East Germany in 1980s Gives Example of Effective Environmental Activism
One of the most challenging aspects of working as an activist is that of mobilization — developing ways to inspire people to do work that they do not have to do. A precious few people get out of bed wanting to call 100 strangers to inform them that their senator is opposing a bill that would ban offshore drilling. Even fewer want to come home from work and make an agenda for a community meeting about how to tackle poor air quality.
Environmental activists frequently turn to scientific data to mobilize the public and political officials to address environmental problems. But environmental activists organizing in socialist East Germany in the 1980s could not do that because all data outlining declining forest health was classified as a state secret — even working in the forest service required a security clearance. Files and copy machines were kept under lock and key, and studying the causes of decline was prohibited. Even worse, public activism outside of the Socialist Unity Party was prohibited in East Germany, so activists could not start a conventional social movement.
Instead, they did their organizing within the Lutheran Church. Environmental study groups and research seminars took place across the nation, in which they discussed the forest’s retreat in theological terms, looking to the Bible’s philosophy and ethics for guidance on how humans should relate to nature. They wondered how God could allow such degradation of His landscape, and concluded that it was up to humans to address, just as humans had stopped the evils of Nazism. They produced an ideology of creationism that called on all who are faithful to God to protect the world that He made. In short, activists made collective sense of their environmental despair and found guidance for how to address despair and fear in the face of their receding forestlands.
Inspired by that collective understanding, East German activists developed multiple ways to engage their religious community about the receding forest. They taught people to identify different kinds of trees in various states of health, spread stories of the human impacts on declining forest health, and produced a tremendous amount of writing, music, and art focused on trees and the environment.
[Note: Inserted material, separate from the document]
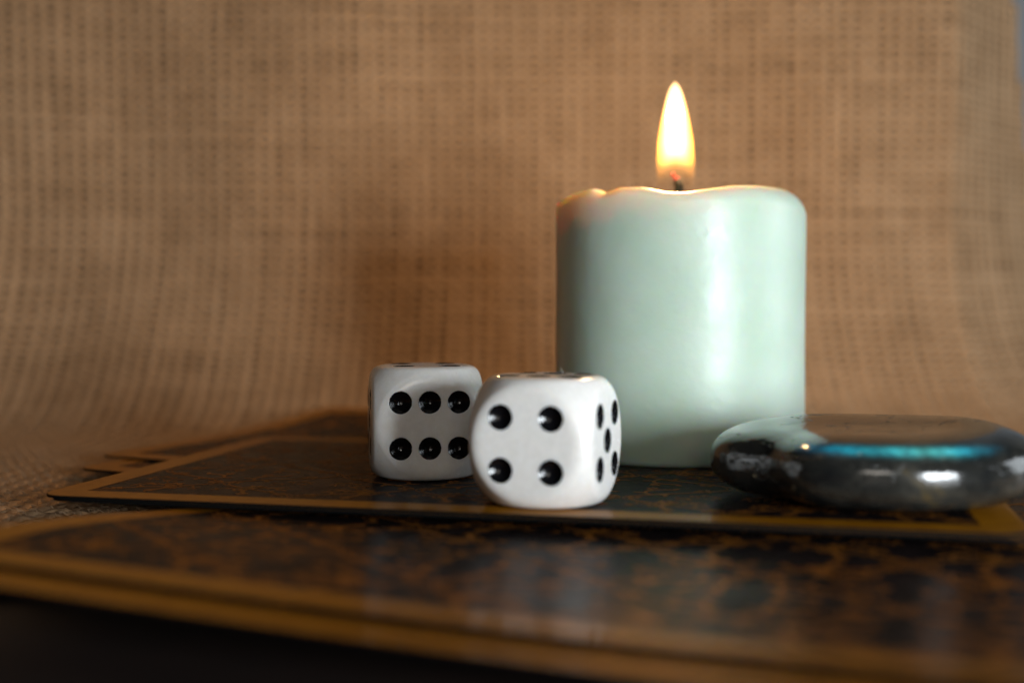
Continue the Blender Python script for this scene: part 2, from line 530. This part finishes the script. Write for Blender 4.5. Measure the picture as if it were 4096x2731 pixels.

They may not have taught trees to speak, but they certainly provided people with many ways to talk about trees, even in the absence of authoritative environmental data.
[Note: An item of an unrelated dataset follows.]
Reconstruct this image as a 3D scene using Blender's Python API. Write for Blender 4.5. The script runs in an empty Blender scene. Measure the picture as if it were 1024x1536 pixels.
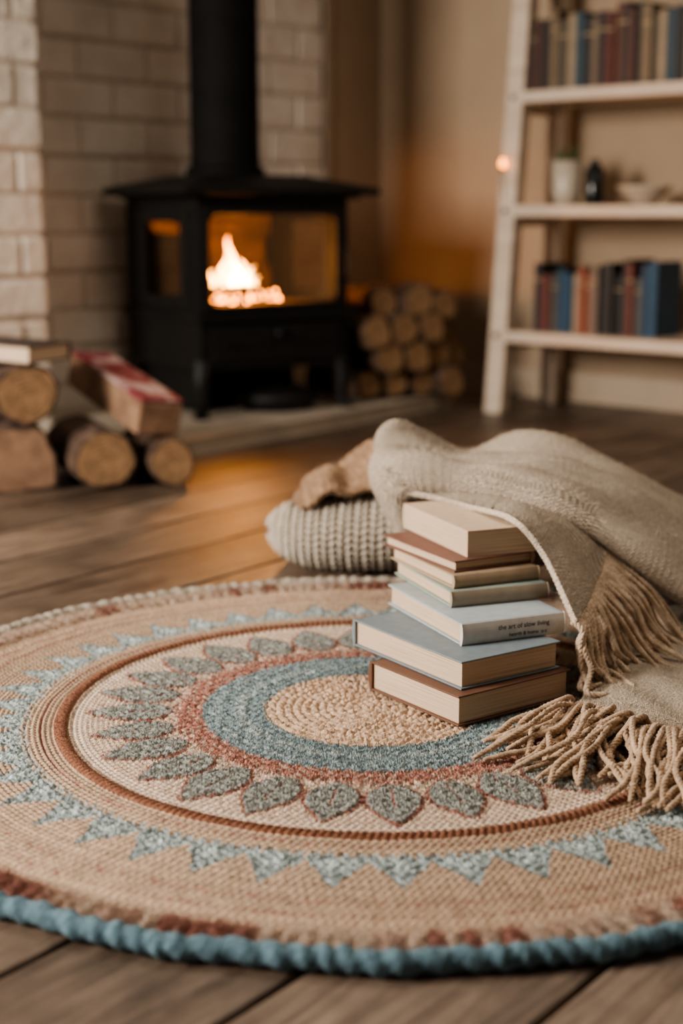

Activist messaging today, much like anything else, is guided by the assumption that we need to compete for people’s attention in the same way that the work of an advertiser or op-ed author needs to be eye-catching. Most people don’t make it to the bottom of the article, the feed, or the email, and so we need to provide all of the important information as quickly as possible before our audience loses interest.
However, when activists — and environmental activists in particular — take the time to connect with the people they are mobilizing with on a human level, they create communities based on shared emotion, culture, knowledge, and action. A community like that just might inspire people to do the work we need to do.